◆ **What to do**:
Each line below should be quoted exactly, please.

>> Start

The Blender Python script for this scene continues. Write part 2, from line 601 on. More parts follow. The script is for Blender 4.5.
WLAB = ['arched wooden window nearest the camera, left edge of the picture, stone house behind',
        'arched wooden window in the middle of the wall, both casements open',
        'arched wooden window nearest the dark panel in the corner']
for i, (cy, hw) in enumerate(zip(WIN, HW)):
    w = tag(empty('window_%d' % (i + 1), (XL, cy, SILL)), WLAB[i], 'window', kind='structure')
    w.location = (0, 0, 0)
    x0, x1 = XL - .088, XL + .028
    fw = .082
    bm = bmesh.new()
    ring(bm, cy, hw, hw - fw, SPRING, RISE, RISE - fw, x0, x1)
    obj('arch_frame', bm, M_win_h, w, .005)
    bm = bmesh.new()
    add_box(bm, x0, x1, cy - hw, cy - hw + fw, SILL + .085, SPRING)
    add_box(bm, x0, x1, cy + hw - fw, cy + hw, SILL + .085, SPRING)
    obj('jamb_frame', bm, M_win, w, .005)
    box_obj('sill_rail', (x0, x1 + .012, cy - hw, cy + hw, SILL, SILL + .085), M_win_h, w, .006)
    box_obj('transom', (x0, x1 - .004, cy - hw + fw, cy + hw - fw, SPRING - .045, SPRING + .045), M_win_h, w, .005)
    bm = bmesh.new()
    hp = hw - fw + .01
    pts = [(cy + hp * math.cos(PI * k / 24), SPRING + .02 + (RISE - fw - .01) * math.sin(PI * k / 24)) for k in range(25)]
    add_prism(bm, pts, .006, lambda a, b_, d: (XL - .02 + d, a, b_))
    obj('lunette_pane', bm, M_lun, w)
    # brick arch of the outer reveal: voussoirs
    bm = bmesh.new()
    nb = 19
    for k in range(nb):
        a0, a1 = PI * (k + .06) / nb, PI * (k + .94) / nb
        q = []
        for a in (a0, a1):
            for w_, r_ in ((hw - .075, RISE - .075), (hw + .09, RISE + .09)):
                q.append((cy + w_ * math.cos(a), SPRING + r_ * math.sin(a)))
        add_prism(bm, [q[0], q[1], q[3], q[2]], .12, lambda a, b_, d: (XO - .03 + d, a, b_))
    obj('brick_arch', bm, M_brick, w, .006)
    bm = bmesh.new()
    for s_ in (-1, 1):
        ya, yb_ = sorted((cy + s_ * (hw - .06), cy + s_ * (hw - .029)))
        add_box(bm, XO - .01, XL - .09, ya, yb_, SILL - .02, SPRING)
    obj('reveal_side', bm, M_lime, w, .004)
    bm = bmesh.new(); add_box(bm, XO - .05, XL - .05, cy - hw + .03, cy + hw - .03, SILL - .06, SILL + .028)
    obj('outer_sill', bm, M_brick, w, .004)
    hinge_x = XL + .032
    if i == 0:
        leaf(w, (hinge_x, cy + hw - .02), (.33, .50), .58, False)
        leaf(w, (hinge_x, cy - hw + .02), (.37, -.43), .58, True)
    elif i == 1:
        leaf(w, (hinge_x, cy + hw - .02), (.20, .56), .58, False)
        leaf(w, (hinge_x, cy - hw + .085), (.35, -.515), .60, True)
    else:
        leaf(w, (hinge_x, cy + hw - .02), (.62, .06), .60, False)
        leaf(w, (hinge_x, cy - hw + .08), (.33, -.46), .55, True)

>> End

◆ **Written solution**:
The Blender Python script for this scene continues. Write part 2, from line 601 on. More parts follow. The script is for Blender 4.5.
WLAB = ['arched wooden window nearest the camera, left edge of the picture, stone house behind',
        'arched wooden window in the middle of the wall, both casements open',
        'arched wooden window nearest the dark panel in the corner']
for i, (cy, hw) in enumerate(zip(WIN, HW)):
    w = tag(empty('window_%d' % (i + 1), (XL, cy, SILL)), WLAB[i], 'window', kind='structure')
    w.location = (0, 0, 0)
    x0, x1 = XL - .088, XL + .028
    fw = .082
    bm = bmesh.new()
    ring(bm, cy, hw, hw - fw, SPRING, RISE, RISE - fw, x0, x1)
    obj('arch_frame', bm, M_win_h, w, .005)
    bm = bmesh.new()
    add_box(bm, x0, x1, cy - hw, cy - hw + fw, SILL + .085, SPRING)
    add_box(bm, x0, x1, cy + hw - fw, cy + hw, SILL + .085, SPRING)
    obj('jamb_frame', bm, M_win, w, .005)
    box_obj('sill_rail', (x0, x1 + .012, cy - hw, cy + hw, SILL, SILL + .085), M_win_h, w, .006)
    box_obj('transom', (x0, x1 - .004, cy - hw + fw, cy + hw - fw, SPRING - .045, SPRING + .045), M_win_h, w, .005)
    bm = bmesh.new()
    hp = hw - fw + .01
    pts = [(cy + hp * math.cos(PI * k / 24), SPRING + .02 + (RISE - fw - .01) * math.sin(PI * k / 24)) for k in range(25)]
    add_prism(bm, pts, .006, lambda a, b_, d: (XL - .02 + d, a, b_))
    obj('lunette_pane', bm, M_lun, w)
    # brick arch of the outer reveal: voussoirs
    bm = bmesh.new()
    nb = 19
    for k in range(nb):
        a0, a1 = PI * (k + .06) / nb, PI * (k + .94) / nb
        q = []
        for a in (a0, a1):
            for w_, r_ in ((hw - .075, RISE - .075), (hw + .09, RISE + .09)):
                q.append((cy + w_ * math.cos(a), SPRING + r_ * math.sin(a)))
        add_prism(bm, [q[0], q[1], q[3], q[2]], .12, lambda a, b_, d: (XO - .03 + d, a, b_))
    obj('brick_arch', bm, M_brick, w, .006)
    bm = bmesh.new()
    for s_ in (-1, 1):
        ya, yb_ = sorted((cy + s_ * (hw - .06), cy + s_ * (hw - .029)))
        add_box(bm, XO - .01, XL - .09, ya, yb_, SILL - .02, SPRING)
    obj('reveal_side', bm, M_lime, w, .004)
    bm = bmesh.new(); add_box(bm, XO - .05, XL - .05, cy - hw + .03, cy + hw - .03, SILL - .06, SILL + .028)
    obj('outer_sill', bm, M_brick, w, .004)
    hinge_x = XL + .032
    if i == 0:
        leaf(w, (hinge_x, cy + hw - .02), (.33, .50), .58, False)
        leaf(w, (hinge_x, cy - hw + .02), (.37, -.43), .58, True)
    elif i == 1:
        leaf(w, (hinge_x, cy + hw - .02), (.20, .56), .58, False)
        leaf(w, (hinge_x, cy - hw + .085), (.35, -.515), .60, True)
    else:
        leaf(w, (hinge_x, cy + hw - .02), (.62, .06), .60, False)
        leaf(w, (hinge_x, cy - hw + .08), (.33, -.46), .55, True)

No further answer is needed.